Data lines:
>>
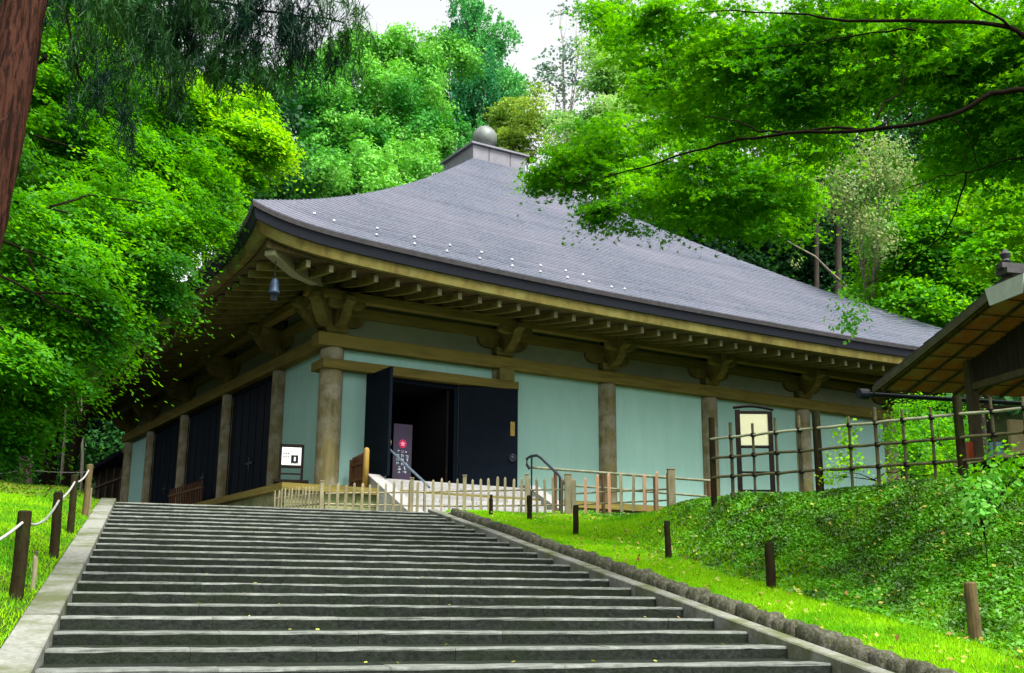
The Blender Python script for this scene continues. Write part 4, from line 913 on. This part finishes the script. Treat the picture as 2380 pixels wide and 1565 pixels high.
dd = tree('dead_tree', 'bare pale leaning dead branch tree sticking out behind the right roof slope', 'tree', [(1850,600,56,.25)], 'leaf_vine', .1, 1, 'ball', 1, (.3, 10), base=at(2030,760,58)[:2], trunk_r=.12, bark='trunk_lt', limbs=False, trunk_pts=[at(2030,800,58), at(1960,650,57), at(1890,585,56), at(1800,535,56)])
labs = ['dark evergreen behind the middle of the right roof slope', 'dark evergreen behind the lower right roof slope', 'dark evergreen behind the roof end near the hut']
for i, (xa, xb, ya, yb) in enumerate(((1440,1800,430,640),(1760,2080,470,720),(2040,2420,150,760))):
    tree('dark_tree', labs[i], 'tree', grid_blobs(xa,xb,ya,yb,5,4 if i < 2 else 7,68+3*i,2,2.8), 'leaf_dark', .26, 16, 'ball', .8, (1.3, 50), trunk_r=.4, group='dark evergreens behind the hall')
# --- centre background
tree('broadleaf_tree', 'tall pale green leafy tree behind the left slope of the roof', 'tree', [(620,230,62,3.0),(700,190,62,2.8),(770,150,63,2.4),(850,130,64,2.6),(930,150,64,2.8),(985,165,64,2.0),(690,260,60,3.2),(800,230,62,4.0),(900,260,62,3.6),(980,240,64,2.8),(740,340,60,3.2),(840,340,60,3.4),(940,350,61,3.0),(1000,310,62,2.4),(1040,130,66,2.2),(610,300,60,2.2)], 'leaf_far', .17, 18, 'ball', .85, (.55, 32), split=15, trunk_r=.45, jit=.6)
tree('broadleaf_tree', 'lower mid green leafy tree just above the near roof hip at left', 'tree', [(600,420,56,2.6),(680,400,56,2.6),(660,460,55,2.0),(760,430,55,2.4),(840,420,56,2.4),(920,400,57,2.2),(980,380,58,1.8),(560,370,57,2.2),(720,480,55,1.0),(580,480,56,1.4),(800,395,58,2.2),(1010,350,60,1.6)], 'leaf_far', .155, 18, 'ball', .8, (.5, 32), split=15, trunk_r=.35, jit=.6)
tree('tall_cedar', 'tall blue-green cedar behind the dew ball, crown cut by the top of the picture', 'tree', [(1070,20,74,2.2),(1095,80,74,2.8),(1120,150,74,2.8),(1090,180,72,3.6),(1150,220,74,2.8),(1050,230,72,3.0),(1100,280,72,3.4),(1170,260,74,1.8),(1030,320,70,2.6),(1090,350,70,2.4),(1060,110,74,2.6),(1085,-60,75,1.8),(1180,190,76,1.2)], 'leaf_far2', .18, 18, 'hang', .9, (1.0, 50), split=7, trunk_r=.6)
tree('oak_tree', 'yellowish round-headed small tree right of the dew ball', 'tree', [(1200,270,66,2.4),(1160,290,66,2.0),(1240,300,66,2.0),(1190,330,65,2.0),(1240,340,65,1.5)], 'leaf_yel', .15, 14, 'layer', .8, (.5, 30), split=7, trunk_r=.25, jit=.6)
tree('pine_tree', 'sparse greyish pine against the white sky right of centre', 'tree', [(1290,140,85,2.2),(1320,180,85,2.0),(1270,190,85,1.6),(1330,110,85,1.8),(1300,220,86,1.4),(1350,20,85,1.6),(1290,15,88,1.0)], 'leaf_grey', .26, 5, 'layer', .6, (1.0, 22), trunk_r=.3, bark='trunk_lt')
tree('oak_tree', 'pale green full-crowned tree left of the overhanging maple', 'tree', [(1390,120,60,2.2),(1440,170,60,2.6),(1400,220,60,2.6),(1480,220,60,2.4),(1370,280,58,2.2),(1450,290,58,2.4),(1540,200,60,2.6),(1330,300,60,1.8),(1300,270,60,1.3)], 'leaf_pale', .15, 16, 'layer', .7, (.6, 35), split=7, trunk_r=.35, jit=.6)
# --- left maples
TILT[0] = .42
lm1 = [(60,860,25,1.6),(160,800,25.5,1.8),(60,740,25,1.8),(170,700,26,2.0),(280,760,27,1.9),(330,690,28,1.8),(90,620,26,2.0),(220,620,27,2.0),(330,600,28,1.9),(400,640,28.5,1.4),(430,570,29,1.5),(370,520,29,1.8),(480,530,30,1.3),(260,850,27,1.3),(180,900,26.5,1.3),(60,960,25,1.3),(20,1040,25,.9),(330,790,27.5,1.1),(380,730,28,1.0),(120,1010,27,.8),(210,960,27,.5),(80,540,27,2.0),(200,520,28,2.0)]
def eave_clear(bl):
    o_ = []
    for x, y, d, r_ in bl:
        ex = np.interp(y, [0, 500, 560, 640, 700, 780, 860, 920, 1000], [900, 545, 520, 475, 445, 375, 285, 190, 110])
        o_.append((min(x, ex-r_/d*FPX*(1.0 if y < 560 else 1.05)-(0 if y < 560 else 14)+random.uniform(-18, 12)), y, d, r_))
    return o_
lmA = tree('maple_tree', 'broad low maple on the left with leaves brushing the left eave', 'tree', eave_clear(lm1), 'leaf_left', .10, 20, 'layer', .75, (.75, 80), split=11, base=at(-60,1000,27)[:2], trunk_r=.25, bark='branch', elong=1.8, jit=.3)
lm2 = [(150,300,31,2.2),(260,360,32,2.2),(120,420,30,2.2),(240,450,31,2.2),(360,430,32,2.0),(350,320,33,2.0),(460,460,32,1.6),(180,180,32,2.2),(300,240,33,2.0),(90,220,31,2.0),(440,390,32,1.6)]
tree('maple_tree', 'taller mid green maple on the left behind the red cedar trunk', 'tree', lm2, 'leaf_left', .11, 21, 'layer', .75, (.8, 75), split=11, base=at(120,1000,32)[:2], trunk_r=.25, bark='branch', elong=1.8, jit=.3)
lm3 = [(470,250,34,1.5),(540,290,34,1.5),(600,330,34,1.2),(500,340,34,1.6),(570,380,34,1.1),(620,350,34,.7),(490,220,35,1.1),(420,300,34,1.4),(500,520,33,1.1),(440,480,33,1.2),(530,430,34,1.0)]
tree('lime_maple', 'bright yellow-green maple left of the roof corner', 'tree', lm3, 'leaf_lime', .115, 26, 'layer', .7, (.65, 65), split=9, base=at(150,1000,36)[:2], trunk_r=.2, bark='branch', elong=1.8, jit=.3)
TILT[0] = 0.
for p_ in ([(-40,560,24),(60,600,24),(170,640,24.5),(280,690,25.5),(360,730,26.5)], [(-40,640,23.5),(80,700,23.5),(190,760,24),(290,830,25.5)], [(-20,480,24.5),(110,500,25),(230,540,26),(350,570,27),(430,600,28)], [(-30,760,23.3),(60,820,23.5),(150,880,24.5),(210,930,25.5)], [(110,500,25),(200,470,26),(300,480,27),(400,500,28.5)], [(80,700,23.5),(170,700,24),(260,735,25),(330,790,26)], [(60,330,28.5),(160,360,29),(270,410,30),(380,430,31)], [(60,600,24),(90,690,24),(100,800,24.5)]):
    bough(p_, .05, .014, lmA)
# --- left: near cedar with red trunk and hanging foliage
ct = [np.array(at(-190,1150,11.3)), at(-85,700,11.6), at(-38,500,11.8), at(-8,330,11.9), at(16,200,12), at(48,0,12.2), at(80,-250,12.5)]
cb = [(330,-20,13,.7),(430,-10,13,.7),(540,0,13.2,.7),(640,10,13.4,.65),(730,10,13.6,.5),(250,20,12.8,.6),(400,80,13,.6),(500,90,13.2,.6),(600,90,13.4,.6),(690,80,13.5,.5),(770,70,13.7,.42),(300,100,12.9,.5),(350,180,12.9,.38),(250,200,12.6,.36),(215,150,12.5,.36),(160,60,12.3,.4),(800,30,13.8,.3),(450,160,13,.35),(270,290,12.7,.30),(240,240,12.6,.3),(410,220,13,.25),(540,150,13.2,.3)]
cd = tree('cedar_tree', 'near cedar with leaning red-brown trunk at the left edge and dark hanging sprays', 'tree', cb, 'leaf_cedar', .05, 13, 'hang', .8, (.42, 110), base=tuple(ct[0][:2]), trunk_r=.3, bark='bark', limbs=False, trunk_pts=ct, elong=14)
# a straighter thick trunk mesh replaces the tapering default
for ch in list(cd.children):
    if ch.name.startswith('trunk'): bpy.data.objects.remove(ch)
off = np.array(cd.location); mb = MB(); pts = []; k_ = 26
for i in range(k_+1):
    t = i/k_*(len(ct)-1); j = min(int(t), len(ct)-2); pts.append(np.array(ct[j])*(1-(t-j))+np.array(ct[j+1])*(t-j)-off)
n_ = 30; v = []; f = []
for i, p in enumerate(pts):
    for a in range(n_):
        th = 2*math.pi*a/n_; rr_ = .245*(1+.09*math.sin(a*2.1+i*.15)*math.sin(a*5.3)+random.uniform(-.07,.07)); v.append((p[0]+rr_*math.cos(th), p[1]+rr_*math.sin(th), p[2]))
for i in range(k_):
    for a in range(n_): f.append((i*n_+a, i*n_+(a+1)%n_, (i+1)*n_+(a+1)%n_, (i+1)*n_+a))
MB().add(v, f).build('trunk', M['bark'], cd, smooth=True)
bough([(60,-80,12.3),(140,40,12.3),(165,130,12.3),(175,190,12.4),(205,240,12.5),(240,300,12.6)], .025, .012, cd)
bough([(60,-90,12.3),(250,-30,12.8),(450,10,13.1),(650,40,13.4),(790,60,13.7)], .06, .015, cd)
bough([(96,150,12.1),(80,165,12.1)], .05, .03, cd)
# --- left edge wood behind: dark trees and bare poles
labs = ['dark tree at the far left wood edge behind the low maple', 'dark tree behind the tall left maple', 'dark tree between the lime maple and the roof corner', 'dark tree filling the gap left of the eaves']
for i, bl in enumerate([grid_blobs(-80,110,560,1050,4,6,60,2,2.8), grid_blobs(-60,350,-20,520,4,5,50,3,3.6), grid_blobs(350,640,180,560,3,4,52,2,2.8), grid_blobs(60,330,560,1140,5,6,74,2,2.6)]):
    tree('dark_tree', labs[i], 'tree', bl, 'leaf_dark', .26, 13, 'ball', .7, (1.3, 50), trunk_r=.35, group='dark trees of the left wood')
labs = ['slender dark trunk', 'pale slender trunk', 'slanting thin trunk', 'thin bare pole-like trunk', 'short dark trunk']
for i, (px, px2, d, r_) in enumerate(((128,140,36,.10),(152,158,38,.08),(178,172,37,.040),(196,190,40,.09),(110,104,35,.05))):
    lab = [' leftmost but one of the thin trees left of the hall eave', ' in the middle of the thin trees left of the hall eave', ' beside the leaf gap left of the hall eave', ' closest to the outbuilding left of the hall', ' leftmost of the thin trees left of the hall eave'][i]
    a = at(px,1180,d); tree('young_tree', labs[i]+lab, 'tree', [(px2-40+6*i,880,d,.5)], 'leaf_dark', .12, 6, 'ball', .7, (.5,30), base=a[:2], trunk_r=r_, bark='trunk_lt' if i in (1,3) else 'trunk', trunk_pts=[(a[0],a[1],2.0), at(px,1060,d), at(px2,900,d)], group='thin trees at the left wood edge')
# --- far wood on the slope behind everything (one mass)
bl = []
for i in range(150):
    x = random.uniform(-75, 110); y = random.uniform(84, 118); s_, q_ = np.array([x,y])@SD, np.array([x,y])@QD
    gap = 1 if 1.0 < (x/y*FPX+1190-830)/100 < 5.2 else 0     # the sky opening over the hall
    z = float(ground_z(s_, q_))+random.uniform(1, 12 if not gap else 4); bl.append(((x, y, z), random.uniform(3, 4.6)))
P, N, D = crown_leaves(np.array([b[0] for b in bl]), np.array([b[1] for b in bl]), .9, .5, [560]*len(bl), 'ball', (1.8, 45))
V, F, rn = leaf_quads(P, N, .60, .5); o = npmesh('far_wood', V, F, M['leaf_dark'], rnd=rn, kind='stuff')
# ------------------------------------------------------------------ shrubs between fence, hall and hut
def shrub(lab, blobs, m, leaf, dens, base=None, kind='ball', tr=.02):
    tree('shrub', lab, 'shrub', blobs, m, leaf, dens, kind, .8, (.35, 28), base=base, trunk_r=tr, bark='branch', limbs=tr > .005)
shrub('leafy green shrub behind the bamboo fence right of the hall wall end', [(2130,960,30,.9),(2180,1010,29,.9),(2220,960,30,.9),(2130,1050,28,.8),(2200,1080,27,.7),(2110,1000,31,.7),(2260,1030,27,.6)], 'leaf_left', .085, 9)
shrub('small bright bush at the foot of the bamboo fence', [(1960,1085,19.8,.16),(1930,1100,19.9,.16),(2100,1090,19.2,.2),(2160,1070,18.9,.28),(2050,1095,19.6,.14),(2220,1085,18.6,.25)], 'grass', .06, 6)
shrub('dark broad-leaved shrub below the hut counter', [(2290,1120,17.2,.4),(2350,1100,16.8,.5),(2400,1080,16.6,.5),(2330,1150,16.4,.35),(2270,1160,16.6,.25)], 'leaf_right', .085, 6)
shrub('pale sapling with blue-green leaves on the bank below the hut', [(2270,1150,15.2,.10),(2280,1175,15,.08),(2262,1120,15.3,.10),(2300,1125,15.2,.09),(2320,1095,15.4,.10)], 'leaf_far', .075, 1.6, tr=.01)
shrub('yellow-green sapling growing up against the hall wall behind the fence', [(1975,985,22,.13),(1980,1020,22,.090),(1977,1060,22,.12)], 'leaf_lime', .08, 3)
shrub('sprig of leaves sticking up in front of the right roof slope', [(1975,700,17.5,.10),(1980,725,17.5,.090),(1975,750,17.5,.08)], 'leaf_far', .07, 2.6, base=at(1992,1100,17.5)[:2], tr=.0015)
print('leaf tris', NT[0])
<<
What you will do:
Search the listing above for the string "picture". Copy every line that contains it.

Result:
The Blender Python script for this scene continues. Write part 4, from line 913 on. This part finishes the script. Treat the picture as 2380 pixels wide and 1565 pixels high.
tree('tall_cedar', 'tall blue-green cedar behind the dew ball, crown cut by the top of the picture', 'tree', [(1070,20,74,2.2),(1095,80,74,2.8),(1120,150,74,2.8),(1090,180,72,3.6),(1150,220,74,2.8),(1050,230,72,3.0),(1100,280,72,3.4),(1170,260,74,1.8),(1030,320,70,2.6),(1090,350,70,2.4),(1060,110,74,2.6),(1085,-60,75,1.8),(1180,190,76,1.2)], 'leaf_far2', .18, 18, 'hang', .9, (1.0, 50), split=7, trunk_r=.6)